3D scene scripts:
_ _ _ _ _

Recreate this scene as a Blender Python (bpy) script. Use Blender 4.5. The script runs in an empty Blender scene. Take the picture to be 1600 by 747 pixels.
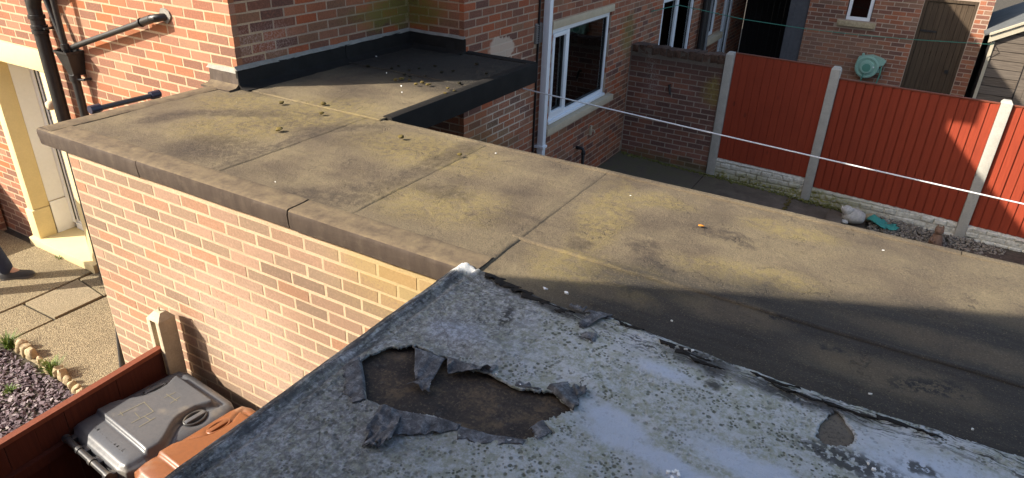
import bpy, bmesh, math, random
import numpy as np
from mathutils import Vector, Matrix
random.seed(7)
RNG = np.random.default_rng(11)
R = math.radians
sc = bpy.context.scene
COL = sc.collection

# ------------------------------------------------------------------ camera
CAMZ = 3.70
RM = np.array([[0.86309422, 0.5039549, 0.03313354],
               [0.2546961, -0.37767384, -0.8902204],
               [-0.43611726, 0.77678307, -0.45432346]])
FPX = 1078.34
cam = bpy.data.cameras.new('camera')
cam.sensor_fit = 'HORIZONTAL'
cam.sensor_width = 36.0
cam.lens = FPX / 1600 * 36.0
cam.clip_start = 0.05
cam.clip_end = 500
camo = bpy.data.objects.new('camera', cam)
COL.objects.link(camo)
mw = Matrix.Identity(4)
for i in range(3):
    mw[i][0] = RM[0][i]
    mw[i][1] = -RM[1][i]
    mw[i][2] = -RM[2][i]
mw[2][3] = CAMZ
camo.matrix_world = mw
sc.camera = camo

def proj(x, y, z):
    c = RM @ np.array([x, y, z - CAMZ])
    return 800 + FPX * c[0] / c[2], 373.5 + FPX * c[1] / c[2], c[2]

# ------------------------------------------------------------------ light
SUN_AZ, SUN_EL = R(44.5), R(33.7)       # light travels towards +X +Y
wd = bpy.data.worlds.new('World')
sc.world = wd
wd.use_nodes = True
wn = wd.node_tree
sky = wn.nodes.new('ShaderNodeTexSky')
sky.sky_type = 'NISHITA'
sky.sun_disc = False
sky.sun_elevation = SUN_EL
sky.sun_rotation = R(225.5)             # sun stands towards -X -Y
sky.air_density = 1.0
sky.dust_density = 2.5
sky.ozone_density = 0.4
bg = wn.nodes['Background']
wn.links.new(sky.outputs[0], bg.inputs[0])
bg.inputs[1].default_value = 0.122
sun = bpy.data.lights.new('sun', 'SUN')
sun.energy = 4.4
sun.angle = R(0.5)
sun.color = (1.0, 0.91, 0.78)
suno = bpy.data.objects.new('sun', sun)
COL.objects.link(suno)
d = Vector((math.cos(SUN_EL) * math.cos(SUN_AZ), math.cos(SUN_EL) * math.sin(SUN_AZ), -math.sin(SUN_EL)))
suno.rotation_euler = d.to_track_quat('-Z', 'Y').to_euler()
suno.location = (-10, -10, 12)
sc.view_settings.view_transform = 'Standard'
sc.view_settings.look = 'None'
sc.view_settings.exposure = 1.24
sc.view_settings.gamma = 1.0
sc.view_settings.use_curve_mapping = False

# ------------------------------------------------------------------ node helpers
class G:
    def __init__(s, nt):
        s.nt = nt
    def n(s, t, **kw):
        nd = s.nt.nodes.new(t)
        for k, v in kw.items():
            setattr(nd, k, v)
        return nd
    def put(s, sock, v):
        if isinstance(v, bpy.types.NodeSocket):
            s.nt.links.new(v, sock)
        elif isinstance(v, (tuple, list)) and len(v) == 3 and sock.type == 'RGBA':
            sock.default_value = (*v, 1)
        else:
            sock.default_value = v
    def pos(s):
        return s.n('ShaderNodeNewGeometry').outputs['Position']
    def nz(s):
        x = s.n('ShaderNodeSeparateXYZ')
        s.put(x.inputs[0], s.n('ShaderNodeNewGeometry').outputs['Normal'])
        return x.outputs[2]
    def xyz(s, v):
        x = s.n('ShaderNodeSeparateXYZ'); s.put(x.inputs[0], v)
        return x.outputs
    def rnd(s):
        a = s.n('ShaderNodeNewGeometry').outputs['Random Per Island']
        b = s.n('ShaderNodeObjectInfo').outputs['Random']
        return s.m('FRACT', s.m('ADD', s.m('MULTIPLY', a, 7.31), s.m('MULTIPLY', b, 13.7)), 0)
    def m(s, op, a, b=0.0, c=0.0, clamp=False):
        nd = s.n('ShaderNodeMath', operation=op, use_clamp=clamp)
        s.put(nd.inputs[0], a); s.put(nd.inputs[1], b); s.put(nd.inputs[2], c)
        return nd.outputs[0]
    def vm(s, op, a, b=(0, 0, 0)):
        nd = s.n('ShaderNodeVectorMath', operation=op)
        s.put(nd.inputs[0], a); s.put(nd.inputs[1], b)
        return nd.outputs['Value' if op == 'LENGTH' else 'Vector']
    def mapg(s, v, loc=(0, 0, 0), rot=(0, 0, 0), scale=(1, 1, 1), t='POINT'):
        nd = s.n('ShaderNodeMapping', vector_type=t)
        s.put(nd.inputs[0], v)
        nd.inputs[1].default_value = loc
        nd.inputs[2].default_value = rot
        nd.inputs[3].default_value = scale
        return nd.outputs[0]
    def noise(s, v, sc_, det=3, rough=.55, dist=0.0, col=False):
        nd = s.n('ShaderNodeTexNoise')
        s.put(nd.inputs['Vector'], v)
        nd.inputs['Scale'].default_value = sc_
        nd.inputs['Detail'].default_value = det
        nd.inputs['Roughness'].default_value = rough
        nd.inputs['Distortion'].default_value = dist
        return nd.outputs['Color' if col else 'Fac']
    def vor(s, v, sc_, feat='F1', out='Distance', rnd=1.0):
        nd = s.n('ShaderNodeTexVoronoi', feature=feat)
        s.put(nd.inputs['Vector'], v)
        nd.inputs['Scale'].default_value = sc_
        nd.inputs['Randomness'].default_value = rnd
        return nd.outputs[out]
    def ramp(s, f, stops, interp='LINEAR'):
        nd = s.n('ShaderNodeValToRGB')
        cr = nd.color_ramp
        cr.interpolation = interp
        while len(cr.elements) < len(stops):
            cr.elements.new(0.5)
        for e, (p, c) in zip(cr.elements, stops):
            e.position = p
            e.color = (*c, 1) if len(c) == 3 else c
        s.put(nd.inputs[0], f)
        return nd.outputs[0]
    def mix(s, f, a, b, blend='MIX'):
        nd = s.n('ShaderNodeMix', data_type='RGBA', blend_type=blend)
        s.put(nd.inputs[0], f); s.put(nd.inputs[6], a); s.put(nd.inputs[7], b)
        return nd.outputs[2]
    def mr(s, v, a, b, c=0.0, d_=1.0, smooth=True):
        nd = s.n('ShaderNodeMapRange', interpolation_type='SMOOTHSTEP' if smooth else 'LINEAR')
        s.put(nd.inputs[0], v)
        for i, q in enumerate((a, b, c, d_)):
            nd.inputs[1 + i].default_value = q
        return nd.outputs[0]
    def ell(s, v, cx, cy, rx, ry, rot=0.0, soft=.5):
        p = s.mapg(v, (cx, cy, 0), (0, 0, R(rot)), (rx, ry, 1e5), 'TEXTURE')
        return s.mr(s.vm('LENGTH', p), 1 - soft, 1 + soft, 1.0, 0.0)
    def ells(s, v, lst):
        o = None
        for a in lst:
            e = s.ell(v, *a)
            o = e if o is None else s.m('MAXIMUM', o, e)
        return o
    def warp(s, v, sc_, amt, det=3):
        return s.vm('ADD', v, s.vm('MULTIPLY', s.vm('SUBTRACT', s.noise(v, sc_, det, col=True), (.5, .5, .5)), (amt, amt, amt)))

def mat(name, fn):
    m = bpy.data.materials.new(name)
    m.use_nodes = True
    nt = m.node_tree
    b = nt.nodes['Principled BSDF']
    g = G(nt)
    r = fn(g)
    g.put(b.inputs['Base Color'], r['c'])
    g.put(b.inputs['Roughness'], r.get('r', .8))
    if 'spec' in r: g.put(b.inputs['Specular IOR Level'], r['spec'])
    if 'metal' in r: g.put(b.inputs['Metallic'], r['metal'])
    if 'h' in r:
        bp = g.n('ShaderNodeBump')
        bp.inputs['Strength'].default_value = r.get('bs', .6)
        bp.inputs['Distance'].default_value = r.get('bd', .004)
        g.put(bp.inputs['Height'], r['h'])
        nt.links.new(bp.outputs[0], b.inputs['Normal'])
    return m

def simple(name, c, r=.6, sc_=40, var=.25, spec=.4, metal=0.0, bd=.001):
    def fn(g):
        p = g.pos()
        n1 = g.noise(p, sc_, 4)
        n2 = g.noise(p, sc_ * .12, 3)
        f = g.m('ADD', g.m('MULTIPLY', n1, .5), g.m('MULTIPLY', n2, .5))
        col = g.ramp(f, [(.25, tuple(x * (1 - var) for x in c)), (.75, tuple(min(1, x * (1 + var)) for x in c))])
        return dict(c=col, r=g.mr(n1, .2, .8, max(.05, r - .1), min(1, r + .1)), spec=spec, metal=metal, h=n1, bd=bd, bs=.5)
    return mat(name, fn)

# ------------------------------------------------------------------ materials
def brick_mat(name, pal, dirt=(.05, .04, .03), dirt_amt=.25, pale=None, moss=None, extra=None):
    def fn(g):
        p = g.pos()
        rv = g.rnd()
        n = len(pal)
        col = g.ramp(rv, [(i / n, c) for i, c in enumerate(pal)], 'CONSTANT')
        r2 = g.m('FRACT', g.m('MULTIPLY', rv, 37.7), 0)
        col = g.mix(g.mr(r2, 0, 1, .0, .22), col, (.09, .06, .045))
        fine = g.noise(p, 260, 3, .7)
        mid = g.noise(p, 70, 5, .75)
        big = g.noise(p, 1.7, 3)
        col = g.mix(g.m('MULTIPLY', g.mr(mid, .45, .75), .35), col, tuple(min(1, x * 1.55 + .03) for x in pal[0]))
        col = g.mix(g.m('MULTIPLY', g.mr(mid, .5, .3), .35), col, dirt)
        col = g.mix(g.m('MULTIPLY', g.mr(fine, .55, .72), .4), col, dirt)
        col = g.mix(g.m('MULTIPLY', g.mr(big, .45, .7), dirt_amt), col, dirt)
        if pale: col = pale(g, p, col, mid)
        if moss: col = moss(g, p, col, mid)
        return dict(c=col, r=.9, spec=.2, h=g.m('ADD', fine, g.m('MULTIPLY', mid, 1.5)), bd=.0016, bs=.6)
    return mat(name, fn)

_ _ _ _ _

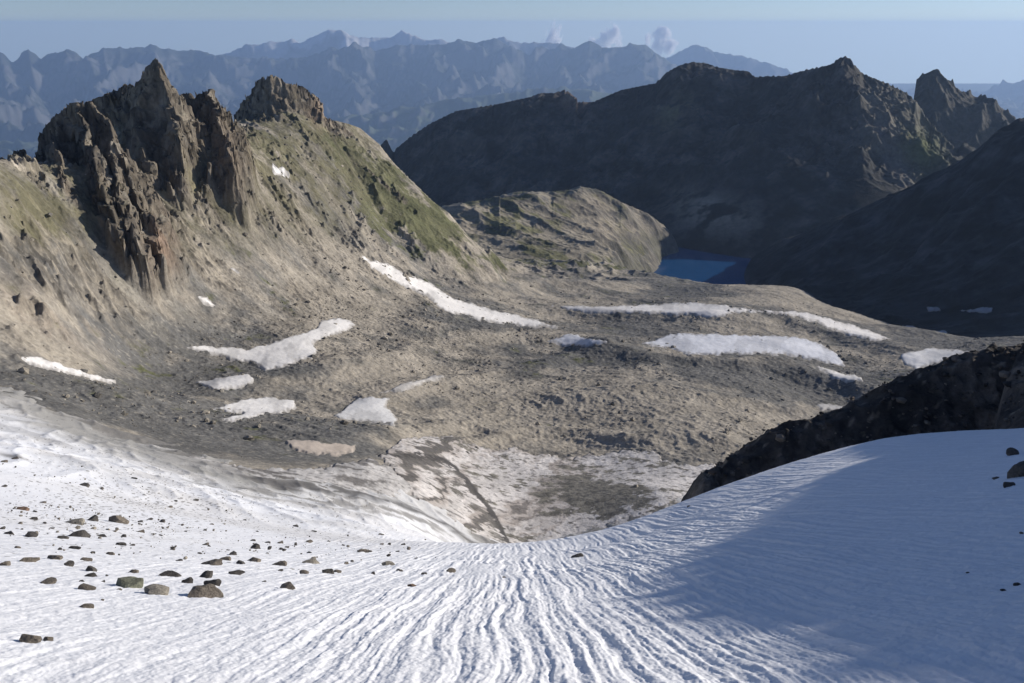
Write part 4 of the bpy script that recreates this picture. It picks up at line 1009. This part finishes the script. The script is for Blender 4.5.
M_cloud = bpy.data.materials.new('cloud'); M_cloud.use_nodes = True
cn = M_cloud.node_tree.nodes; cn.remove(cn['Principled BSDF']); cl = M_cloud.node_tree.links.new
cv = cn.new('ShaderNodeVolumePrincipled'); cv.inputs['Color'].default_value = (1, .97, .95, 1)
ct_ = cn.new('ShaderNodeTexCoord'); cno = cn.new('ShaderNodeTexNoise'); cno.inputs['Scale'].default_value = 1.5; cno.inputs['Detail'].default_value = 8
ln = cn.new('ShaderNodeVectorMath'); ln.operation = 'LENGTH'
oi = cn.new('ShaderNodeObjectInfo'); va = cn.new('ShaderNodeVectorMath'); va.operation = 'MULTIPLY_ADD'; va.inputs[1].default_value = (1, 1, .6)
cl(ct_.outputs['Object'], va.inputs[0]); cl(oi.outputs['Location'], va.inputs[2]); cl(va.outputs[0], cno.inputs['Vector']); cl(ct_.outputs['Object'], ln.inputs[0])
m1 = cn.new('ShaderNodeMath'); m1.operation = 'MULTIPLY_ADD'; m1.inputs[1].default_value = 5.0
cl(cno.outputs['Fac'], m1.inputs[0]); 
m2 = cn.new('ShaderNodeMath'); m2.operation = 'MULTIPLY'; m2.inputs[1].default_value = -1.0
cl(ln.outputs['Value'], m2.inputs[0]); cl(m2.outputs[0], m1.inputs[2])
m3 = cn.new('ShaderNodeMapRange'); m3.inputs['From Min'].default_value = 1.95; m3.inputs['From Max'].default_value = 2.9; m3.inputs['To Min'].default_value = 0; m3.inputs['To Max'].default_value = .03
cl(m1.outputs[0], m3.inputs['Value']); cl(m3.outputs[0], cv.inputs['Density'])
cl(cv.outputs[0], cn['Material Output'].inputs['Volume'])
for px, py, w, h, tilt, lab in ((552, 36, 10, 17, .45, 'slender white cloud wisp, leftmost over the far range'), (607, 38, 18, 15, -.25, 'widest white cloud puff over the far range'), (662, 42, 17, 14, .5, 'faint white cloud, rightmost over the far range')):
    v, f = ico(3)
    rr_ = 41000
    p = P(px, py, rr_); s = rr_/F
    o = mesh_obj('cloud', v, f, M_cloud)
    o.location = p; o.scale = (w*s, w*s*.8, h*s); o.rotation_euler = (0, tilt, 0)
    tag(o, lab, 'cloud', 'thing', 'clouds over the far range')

_ _ _ _ _

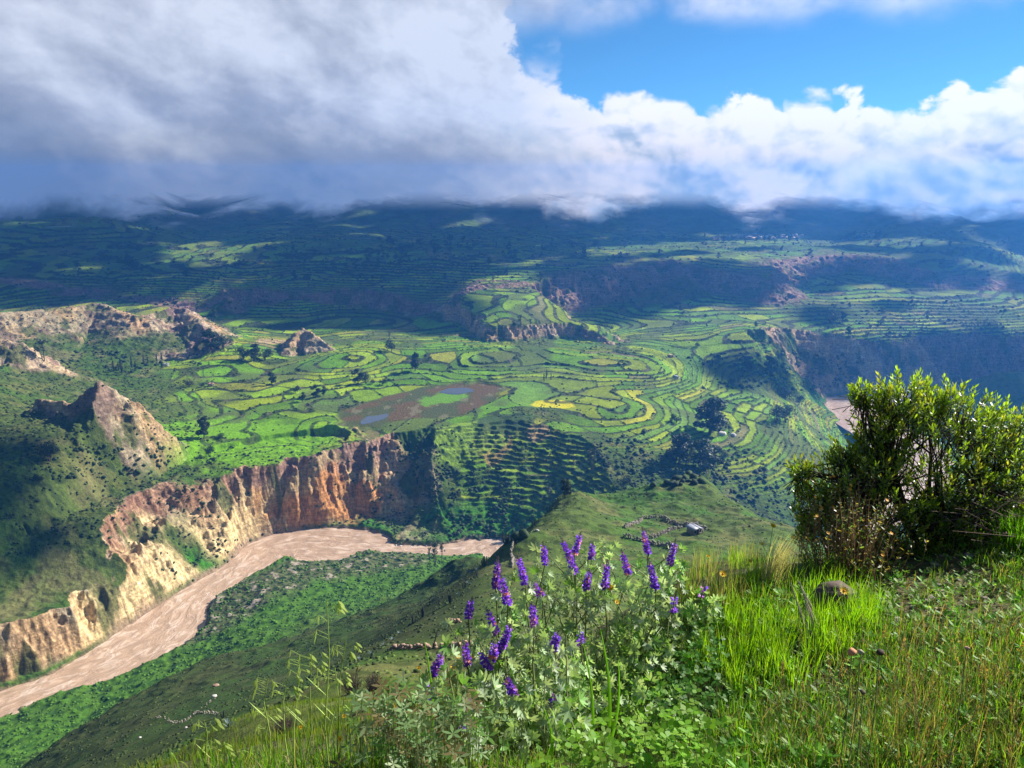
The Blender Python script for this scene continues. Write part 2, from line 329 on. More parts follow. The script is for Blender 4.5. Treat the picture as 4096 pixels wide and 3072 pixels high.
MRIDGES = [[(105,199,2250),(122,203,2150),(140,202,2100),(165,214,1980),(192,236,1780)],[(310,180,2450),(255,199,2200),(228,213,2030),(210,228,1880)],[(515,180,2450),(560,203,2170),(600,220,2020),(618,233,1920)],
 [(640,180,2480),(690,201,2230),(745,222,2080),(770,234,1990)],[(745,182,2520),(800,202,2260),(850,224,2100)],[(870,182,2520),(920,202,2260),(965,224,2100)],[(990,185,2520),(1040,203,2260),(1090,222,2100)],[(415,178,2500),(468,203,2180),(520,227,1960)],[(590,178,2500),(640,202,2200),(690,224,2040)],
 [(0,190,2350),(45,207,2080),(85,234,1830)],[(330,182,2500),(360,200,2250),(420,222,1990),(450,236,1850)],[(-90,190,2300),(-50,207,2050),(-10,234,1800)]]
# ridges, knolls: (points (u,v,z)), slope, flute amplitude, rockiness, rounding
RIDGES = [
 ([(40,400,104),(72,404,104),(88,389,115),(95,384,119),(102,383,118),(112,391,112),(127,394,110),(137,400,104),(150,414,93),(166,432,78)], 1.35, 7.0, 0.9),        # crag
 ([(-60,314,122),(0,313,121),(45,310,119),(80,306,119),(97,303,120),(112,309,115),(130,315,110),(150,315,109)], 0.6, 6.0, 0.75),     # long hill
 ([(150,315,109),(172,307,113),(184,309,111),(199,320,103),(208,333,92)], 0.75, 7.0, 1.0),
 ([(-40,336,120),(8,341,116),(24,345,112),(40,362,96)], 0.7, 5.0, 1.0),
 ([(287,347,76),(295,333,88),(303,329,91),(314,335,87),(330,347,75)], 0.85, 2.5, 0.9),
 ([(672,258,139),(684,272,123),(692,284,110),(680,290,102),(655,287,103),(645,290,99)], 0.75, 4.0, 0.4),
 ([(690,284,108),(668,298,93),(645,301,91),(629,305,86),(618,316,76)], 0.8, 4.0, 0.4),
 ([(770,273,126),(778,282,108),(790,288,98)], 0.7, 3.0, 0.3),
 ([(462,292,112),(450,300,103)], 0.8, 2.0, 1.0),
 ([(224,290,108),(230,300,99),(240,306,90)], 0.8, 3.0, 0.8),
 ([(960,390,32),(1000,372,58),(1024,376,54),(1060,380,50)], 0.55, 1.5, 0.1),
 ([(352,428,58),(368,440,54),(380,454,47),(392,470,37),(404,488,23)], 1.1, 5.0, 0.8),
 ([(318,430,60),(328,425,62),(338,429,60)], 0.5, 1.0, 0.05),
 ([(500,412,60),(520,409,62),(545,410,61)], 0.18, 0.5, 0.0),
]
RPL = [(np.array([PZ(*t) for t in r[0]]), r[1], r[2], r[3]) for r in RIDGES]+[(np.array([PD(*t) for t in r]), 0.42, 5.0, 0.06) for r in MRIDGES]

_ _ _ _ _

Above are the records. Copy word for word only their lines from the one holding "Recreate this scene" through the one holding "return 800 +", both included, and skip the images.

_Result of the task_:
Recreate this scene as a Blender Python (bpy) script. Use Blender 4.5. The script runs in an empty Blender scene. Take the picture to be 1600 by 747 pixels.
import bpy, bmesh, math, random
import numpy as np
from mathutils import Vector, Matrix
random.seed(7)
RNG = np.random.default_rng(11)
R = math.radians
sc = bpy.context.scene
COL = sc.collection

# ------------------------------------------------------------------ camera
CAMZ = 3.70
RM = np.array([[0.86309422, 0.5039549, 0.03313354],
               [0.2546961, -0.37767384, -0.8902204],
               [-0.43611726, 0.77678307, -0.45432346]])
FPX = 1078.34
cam = bpy.data.cameras.new('camera')
cam.sensor_fit = 'HORIZONTAL'
cam.sensor_width = 36.0
cam.lens = FPX / 1600 * 36.0
cam.clip_start = 0.05
cam.clip_end = 500
camo = bpy.data.objects.new('camera', cam)
COL.objects.link(camo)
mw = Matrix.Identity(4)
for i in range(3):
    mw[i][0] = RM[0][i]
    mw[i][1] = -RM[1][i]
    mw[i][2] = -RM[2][i]
mw[2][3] = CAMZ
camo.matrix_world = mw
sc.camera = camo

def proj(x, y, z):
    c = RM @ np.array([x, y, z - CAMZ])
    return 800 + FPX * c[0] / c[2], 373.5 + FPX * c[1] / c[2], c[2]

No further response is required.